God himself is the gift within all gifts. He means to satisfy us completely in his presence, in his time. Knowing this truth makes all the difference in our experience of partial and temporary pleasures here and now. We don’t have to always be looking over our shoulders, asking ourselves, “Is that all?” Now we can be always looking ahead and thinking, “I can’t wait to see what’s next.”

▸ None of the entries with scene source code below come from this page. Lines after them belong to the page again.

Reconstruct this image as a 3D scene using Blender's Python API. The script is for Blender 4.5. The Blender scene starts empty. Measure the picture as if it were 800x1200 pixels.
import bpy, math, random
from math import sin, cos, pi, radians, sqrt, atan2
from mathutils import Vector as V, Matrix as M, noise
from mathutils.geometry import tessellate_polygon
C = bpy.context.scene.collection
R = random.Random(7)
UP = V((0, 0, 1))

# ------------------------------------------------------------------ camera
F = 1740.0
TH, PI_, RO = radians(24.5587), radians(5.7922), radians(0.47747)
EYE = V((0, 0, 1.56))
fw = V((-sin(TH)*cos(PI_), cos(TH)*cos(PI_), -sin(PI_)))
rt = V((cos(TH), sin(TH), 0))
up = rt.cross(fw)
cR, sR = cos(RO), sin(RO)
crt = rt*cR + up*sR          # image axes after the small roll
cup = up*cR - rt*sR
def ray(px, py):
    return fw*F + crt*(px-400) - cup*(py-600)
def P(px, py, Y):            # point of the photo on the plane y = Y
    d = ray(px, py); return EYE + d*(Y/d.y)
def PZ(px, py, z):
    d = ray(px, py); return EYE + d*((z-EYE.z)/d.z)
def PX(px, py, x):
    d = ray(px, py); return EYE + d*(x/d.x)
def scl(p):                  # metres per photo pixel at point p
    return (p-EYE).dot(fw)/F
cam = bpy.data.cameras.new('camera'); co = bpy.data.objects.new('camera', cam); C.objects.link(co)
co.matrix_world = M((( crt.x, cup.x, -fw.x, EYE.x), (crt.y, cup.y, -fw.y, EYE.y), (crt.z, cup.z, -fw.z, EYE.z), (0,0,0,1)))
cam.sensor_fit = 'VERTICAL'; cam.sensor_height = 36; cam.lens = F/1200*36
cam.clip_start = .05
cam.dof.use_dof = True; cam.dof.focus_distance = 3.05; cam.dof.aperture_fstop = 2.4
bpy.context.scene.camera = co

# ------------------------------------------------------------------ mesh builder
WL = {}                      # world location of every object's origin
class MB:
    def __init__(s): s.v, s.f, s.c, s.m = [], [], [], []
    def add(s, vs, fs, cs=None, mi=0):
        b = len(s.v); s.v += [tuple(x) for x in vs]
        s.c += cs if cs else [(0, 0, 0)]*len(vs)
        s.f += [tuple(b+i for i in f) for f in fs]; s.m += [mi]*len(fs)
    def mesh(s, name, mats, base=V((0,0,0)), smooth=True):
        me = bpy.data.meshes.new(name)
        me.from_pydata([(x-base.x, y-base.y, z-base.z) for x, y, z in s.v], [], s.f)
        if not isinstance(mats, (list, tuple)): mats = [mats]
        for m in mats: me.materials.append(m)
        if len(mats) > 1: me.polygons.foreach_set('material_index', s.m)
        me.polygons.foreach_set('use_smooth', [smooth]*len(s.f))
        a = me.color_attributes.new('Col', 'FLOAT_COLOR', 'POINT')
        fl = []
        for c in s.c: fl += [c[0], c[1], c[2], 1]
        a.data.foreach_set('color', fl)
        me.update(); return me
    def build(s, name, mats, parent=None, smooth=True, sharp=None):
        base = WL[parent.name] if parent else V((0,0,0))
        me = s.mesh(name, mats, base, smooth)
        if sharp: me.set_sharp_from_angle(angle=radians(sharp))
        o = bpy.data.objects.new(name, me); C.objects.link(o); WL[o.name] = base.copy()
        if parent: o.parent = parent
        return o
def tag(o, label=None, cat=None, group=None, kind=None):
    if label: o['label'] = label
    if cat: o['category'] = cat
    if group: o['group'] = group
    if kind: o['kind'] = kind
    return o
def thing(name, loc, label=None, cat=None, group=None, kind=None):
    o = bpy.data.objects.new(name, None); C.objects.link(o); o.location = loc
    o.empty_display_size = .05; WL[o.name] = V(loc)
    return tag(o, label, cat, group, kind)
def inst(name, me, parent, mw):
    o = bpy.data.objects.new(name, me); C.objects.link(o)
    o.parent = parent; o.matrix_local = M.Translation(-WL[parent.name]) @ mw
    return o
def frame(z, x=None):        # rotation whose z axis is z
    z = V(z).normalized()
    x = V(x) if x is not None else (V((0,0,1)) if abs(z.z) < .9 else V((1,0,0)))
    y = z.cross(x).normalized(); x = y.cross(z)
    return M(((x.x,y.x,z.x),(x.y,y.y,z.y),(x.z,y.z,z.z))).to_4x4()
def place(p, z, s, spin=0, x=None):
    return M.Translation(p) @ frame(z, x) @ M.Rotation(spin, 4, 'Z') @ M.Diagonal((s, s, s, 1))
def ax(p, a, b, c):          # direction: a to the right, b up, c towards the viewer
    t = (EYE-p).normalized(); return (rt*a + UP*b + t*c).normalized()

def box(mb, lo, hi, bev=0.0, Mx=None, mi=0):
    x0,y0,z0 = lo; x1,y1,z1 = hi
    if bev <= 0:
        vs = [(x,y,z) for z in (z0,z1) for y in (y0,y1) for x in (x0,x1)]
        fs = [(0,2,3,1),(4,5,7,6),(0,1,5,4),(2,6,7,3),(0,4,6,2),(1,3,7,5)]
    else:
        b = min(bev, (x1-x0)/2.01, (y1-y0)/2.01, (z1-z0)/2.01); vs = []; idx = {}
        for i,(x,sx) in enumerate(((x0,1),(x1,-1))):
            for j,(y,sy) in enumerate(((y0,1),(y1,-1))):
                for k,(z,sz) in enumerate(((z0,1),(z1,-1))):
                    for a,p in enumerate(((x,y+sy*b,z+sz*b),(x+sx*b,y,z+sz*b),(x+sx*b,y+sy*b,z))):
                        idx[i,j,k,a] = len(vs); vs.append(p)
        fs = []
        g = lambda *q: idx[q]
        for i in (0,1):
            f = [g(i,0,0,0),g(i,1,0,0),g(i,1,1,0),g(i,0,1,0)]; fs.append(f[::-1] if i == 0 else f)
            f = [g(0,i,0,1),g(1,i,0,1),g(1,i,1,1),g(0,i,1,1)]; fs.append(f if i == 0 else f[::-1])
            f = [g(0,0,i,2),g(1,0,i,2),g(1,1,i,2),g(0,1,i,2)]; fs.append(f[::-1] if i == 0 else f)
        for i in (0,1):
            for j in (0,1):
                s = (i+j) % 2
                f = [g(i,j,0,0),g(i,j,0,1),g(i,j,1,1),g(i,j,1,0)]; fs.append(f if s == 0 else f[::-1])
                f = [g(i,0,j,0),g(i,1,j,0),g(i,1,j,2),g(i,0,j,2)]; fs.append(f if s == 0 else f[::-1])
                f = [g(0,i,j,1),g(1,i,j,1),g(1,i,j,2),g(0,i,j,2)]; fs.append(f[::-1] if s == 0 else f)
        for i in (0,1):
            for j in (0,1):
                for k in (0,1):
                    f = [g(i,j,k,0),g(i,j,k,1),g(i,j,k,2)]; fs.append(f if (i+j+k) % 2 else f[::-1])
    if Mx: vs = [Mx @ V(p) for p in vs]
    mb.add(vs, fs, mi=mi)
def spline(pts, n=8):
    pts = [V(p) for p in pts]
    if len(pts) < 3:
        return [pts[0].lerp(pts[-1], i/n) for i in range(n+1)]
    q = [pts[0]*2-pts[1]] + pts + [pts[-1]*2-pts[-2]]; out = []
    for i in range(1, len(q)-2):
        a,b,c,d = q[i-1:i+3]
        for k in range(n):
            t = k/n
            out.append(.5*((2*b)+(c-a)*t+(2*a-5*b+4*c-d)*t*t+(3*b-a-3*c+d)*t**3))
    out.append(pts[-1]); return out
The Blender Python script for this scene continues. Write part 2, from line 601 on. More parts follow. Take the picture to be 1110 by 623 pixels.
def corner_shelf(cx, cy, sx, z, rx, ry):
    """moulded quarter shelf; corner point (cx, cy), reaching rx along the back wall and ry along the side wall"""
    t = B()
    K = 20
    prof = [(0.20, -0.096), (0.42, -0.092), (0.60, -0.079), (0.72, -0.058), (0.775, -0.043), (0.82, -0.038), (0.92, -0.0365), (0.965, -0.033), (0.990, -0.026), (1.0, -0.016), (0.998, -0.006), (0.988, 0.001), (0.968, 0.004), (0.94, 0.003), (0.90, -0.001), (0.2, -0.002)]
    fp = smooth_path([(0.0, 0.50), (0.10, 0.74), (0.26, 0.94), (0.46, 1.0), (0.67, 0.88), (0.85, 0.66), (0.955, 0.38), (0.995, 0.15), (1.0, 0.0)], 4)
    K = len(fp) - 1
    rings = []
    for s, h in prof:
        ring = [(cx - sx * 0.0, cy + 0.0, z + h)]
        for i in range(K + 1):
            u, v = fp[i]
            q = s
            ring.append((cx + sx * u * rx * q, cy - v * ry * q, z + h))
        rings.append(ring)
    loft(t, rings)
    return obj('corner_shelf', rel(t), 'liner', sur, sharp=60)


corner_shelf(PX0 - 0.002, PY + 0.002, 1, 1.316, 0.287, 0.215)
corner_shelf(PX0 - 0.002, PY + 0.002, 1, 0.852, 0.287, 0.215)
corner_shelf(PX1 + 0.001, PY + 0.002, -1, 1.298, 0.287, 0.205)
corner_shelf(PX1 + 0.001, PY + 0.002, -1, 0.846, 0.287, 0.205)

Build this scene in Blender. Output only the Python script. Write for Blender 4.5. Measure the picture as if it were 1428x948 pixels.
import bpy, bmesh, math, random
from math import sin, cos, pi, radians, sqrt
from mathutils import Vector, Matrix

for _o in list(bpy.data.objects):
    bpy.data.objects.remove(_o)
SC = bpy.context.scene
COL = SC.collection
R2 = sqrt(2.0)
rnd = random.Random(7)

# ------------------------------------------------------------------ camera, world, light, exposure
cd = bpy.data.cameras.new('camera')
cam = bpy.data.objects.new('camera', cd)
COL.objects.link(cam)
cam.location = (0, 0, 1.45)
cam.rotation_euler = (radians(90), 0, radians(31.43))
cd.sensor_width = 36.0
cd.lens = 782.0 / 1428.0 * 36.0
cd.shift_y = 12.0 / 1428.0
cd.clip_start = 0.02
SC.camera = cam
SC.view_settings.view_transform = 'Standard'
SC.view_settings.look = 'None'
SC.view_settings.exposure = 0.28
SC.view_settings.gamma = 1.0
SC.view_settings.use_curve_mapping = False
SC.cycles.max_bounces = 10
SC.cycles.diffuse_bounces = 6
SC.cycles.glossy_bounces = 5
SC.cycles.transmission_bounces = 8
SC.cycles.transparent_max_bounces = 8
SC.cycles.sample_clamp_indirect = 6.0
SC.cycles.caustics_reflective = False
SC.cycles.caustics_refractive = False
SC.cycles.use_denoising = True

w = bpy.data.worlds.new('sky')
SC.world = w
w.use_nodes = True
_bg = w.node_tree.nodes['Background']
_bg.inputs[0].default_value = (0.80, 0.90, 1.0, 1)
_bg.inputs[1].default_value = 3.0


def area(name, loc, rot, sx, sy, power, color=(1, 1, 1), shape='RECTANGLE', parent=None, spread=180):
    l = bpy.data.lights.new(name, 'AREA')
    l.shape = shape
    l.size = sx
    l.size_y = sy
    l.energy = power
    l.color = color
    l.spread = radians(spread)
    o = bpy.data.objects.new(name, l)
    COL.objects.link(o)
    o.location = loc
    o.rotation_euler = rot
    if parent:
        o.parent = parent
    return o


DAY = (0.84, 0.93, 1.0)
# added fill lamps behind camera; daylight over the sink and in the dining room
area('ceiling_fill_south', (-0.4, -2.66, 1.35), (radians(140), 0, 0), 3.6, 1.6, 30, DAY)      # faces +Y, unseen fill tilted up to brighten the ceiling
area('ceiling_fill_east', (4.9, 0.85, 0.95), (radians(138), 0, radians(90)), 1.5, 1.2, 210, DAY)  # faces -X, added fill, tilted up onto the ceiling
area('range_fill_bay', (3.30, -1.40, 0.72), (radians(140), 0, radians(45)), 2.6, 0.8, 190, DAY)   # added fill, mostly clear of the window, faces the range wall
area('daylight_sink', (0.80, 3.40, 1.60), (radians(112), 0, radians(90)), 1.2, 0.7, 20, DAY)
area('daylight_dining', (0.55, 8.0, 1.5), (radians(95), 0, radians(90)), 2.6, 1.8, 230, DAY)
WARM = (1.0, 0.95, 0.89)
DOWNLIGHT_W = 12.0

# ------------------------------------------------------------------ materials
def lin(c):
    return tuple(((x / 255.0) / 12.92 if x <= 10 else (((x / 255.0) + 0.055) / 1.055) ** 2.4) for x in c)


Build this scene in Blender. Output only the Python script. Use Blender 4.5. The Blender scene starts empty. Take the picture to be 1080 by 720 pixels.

God’s Gifts Don’t Last for Now
Have you noticed, since the rise of the smartphone camera, the difference between soaking up a wonderful moment and trying to capture it with the perfect shot? Maybe it’s a mountaintop view, a family gathering, or a sporting event. It’s so easy now to look at whatever we’re seeing through the few square inches of glass and liquid crystal that we’re holding in front of our faces. We want so badly to capture the moment—to make it ours and to make it last. But what do we actually end up with? An image so terribly shrunk down that it’s barely worth looking at, and most of us don’t. Meanwhile, even in the moment, our joy in the experience is shrunk down too, clouded by the quest for the perfect shot and hemmed in by the size of the screen we’re using to frame it. We enjoy the moment more when we just accept that it won’t last, that we can’t possibly fully capture it, and that we may as well soak it up while we can. There’s a powerful metaphor here for life overall.
You can find ancient wisdom from all over the world telling you to prioritize the present over the past or the future. And these days mindfulness is a multibillion-dollar industry. Who doesn’t want to work on living in the moment?
But how do you actually do it? How do you truly savor what’s right in front of you and keep it from being overwhelmed by grief over what you no longer have or longing for what you don’t have yet? You need to know that the best thing about every good thing on earth is the God whose goodness shines through it. There is no good apart from him. And there is no end to the goodness he intends to share of himself with his people.
The impulse to capture and hoard what we love flattens the world like a smartphone camera flattens an ocean backdrop. That impulse is rooted in false assumptions about reality. It assumes that this world is ultimate and its goodness a nonrenewable resource in short supply. It reflects a scarcity mindset. You stock up water in the Arizona desert. You don’t do that in the Mississippi Delta.
With the perspective of heaven, we can see things more clearly. There is no scarcity of goodness in God. When good gifts on earth are seen as they are in themselves, apart from God, they will be defined by all they are not. They don’t fully satisfy.